One thing that really escalates this sci-fi classic to another level is the score. It’s absolutely PERFECT from a musical standpoint. The minimal synths interact brilliantly with the shots and glide your eyes over the futuristic cityscape like nothing I’ve seen in recent memory. I could listen to the score alone for hours. Actually, I’m obsessed with the score. It’s haunting, dark, miserable and you can feel the hopelessness of this city within it.

It’s pure awesomeness and inspiring as hell.



Black Mass

February, 7, 2016 – Watched:

Black Mass (2015)

Where to start?

Depp is an absolute delight on screen. His soulless deep blue eyes bring you in and never let you look away from start to finish. He’s a fucking nightmare. (more on this later)

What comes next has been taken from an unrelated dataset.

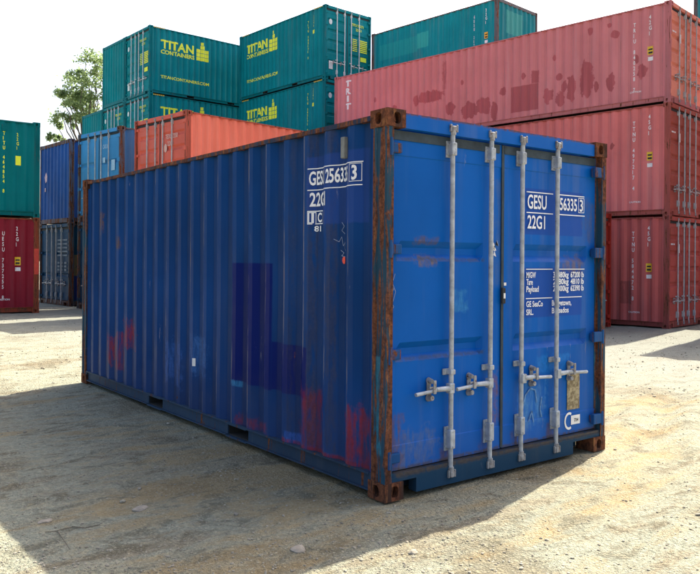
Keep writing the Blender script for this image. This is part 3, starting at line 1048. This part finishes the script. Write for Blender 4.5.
a.text('SRL.', 1.421, 1.173, 0.043, wid=0.086, bold=0.02)
a.text('Bridgetown,', 1.735, 1.236, 0.043, wid=0.250, bold=0.02)
a.text('Barbados', 1.735, 1.176, 0.043, wid=0.216, bold=0.02)
for v in a.b.verts: v.co.x += 0.042
on_door(blue, 1, a, 'lettering', LET_WHITE)
# stickers, plate and painted C on the right door
t = NT('corroded_data_plate')
n_ = t.noise(26, 6, 0.7)
t.L(t.mix(t.step(n_, 0.42, 0.60), (0.16, 0.12, 0.06), (0.38, 0.32, 0.19)), t.bsdf.inputs['Base Color'])
t.bsdf.inputs['Roughness'].default_value = 0.6
MB().box(1.985, 2.150, 0.0525, 0.0555, 0.375, 0.665, 0.001).build('data_plate', t.mat, blue['door1'])
a = Art()
for i in range(14):
    t0, t1 = R(60 + i * 17), R(60 + (i + 1) * 17)
    cu, cv = 2.010, 0.285
    a.poly([(cu + 0.062 * math.cos(t0), cv + 0.072 * math.sin(t0)), (cu + 0.045 * math.cos(t0), cv + 0.052 * math.sin(t0)), (cu + 0.045 * math.cos(t1), cv + 0.052 * math.sin(t1)), (cu + 0.062 * math.cos(t1), cv + 0.072 * math.sin(t1))])
a.rect(2.035, 2.155, 0.250, 0.325)
on_door(blue, 1, a, 'painted_mark', WHITE_STICK)
a = Art().text('734', 2.075, 0.272, 0.026, wid=0.055)
on_door(blue, 1, a, 'lettering', RUBBER, 0.060 - 0.0115)
MB().box(1.162, 1.200, 0.028, 0.047, 1.270, 1.390, 0.006).build('lock_box', RUBBER, blue['door1'])
MB().box(1.172, 1.192, 0.024, 0.0275, 1.310, 1.350, 0.001).build('seal', WHITE_STICK, blue['door1'])
MB().box(1.205, 1.232, 0.0525, 0.0545, 1.405, 1.428, 0.0005).build('sticker', WHITE_STICK, blue['door1'])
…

Masanobu Takayanagi’s cinematography is raw, gritty and simple. I loved it. A lot of center framed shots.

Good moody score.

But the best part? Is knowing what they missed and didn’t put in the movie. The thing with Whitey Bulger is, once you start doing a little research on your own time, you realize what could of been put in this film may of been just a little too raw for the audience. After all, its geared toward being entertaining, and not a documentary.

In some respects, I think if they’d extended this to 3 hrs (instead of the 2) and expanded more on the crimes of Bulger, then the general audience wouldn’t of found this as palatable as the final edit. The violence is also held back and not really glorified considering other possibilities for a film of this nature. And that was a good choice.

In reality, this dude was one sick fuck, and that’s putting it lightly. (Do a little research and you’ll see why)

And finally, lets not forget how corrupt the governing bodies were too. Scum all around.

The film gives you a lot to think about. And ultimately, that’s what good cinema should do.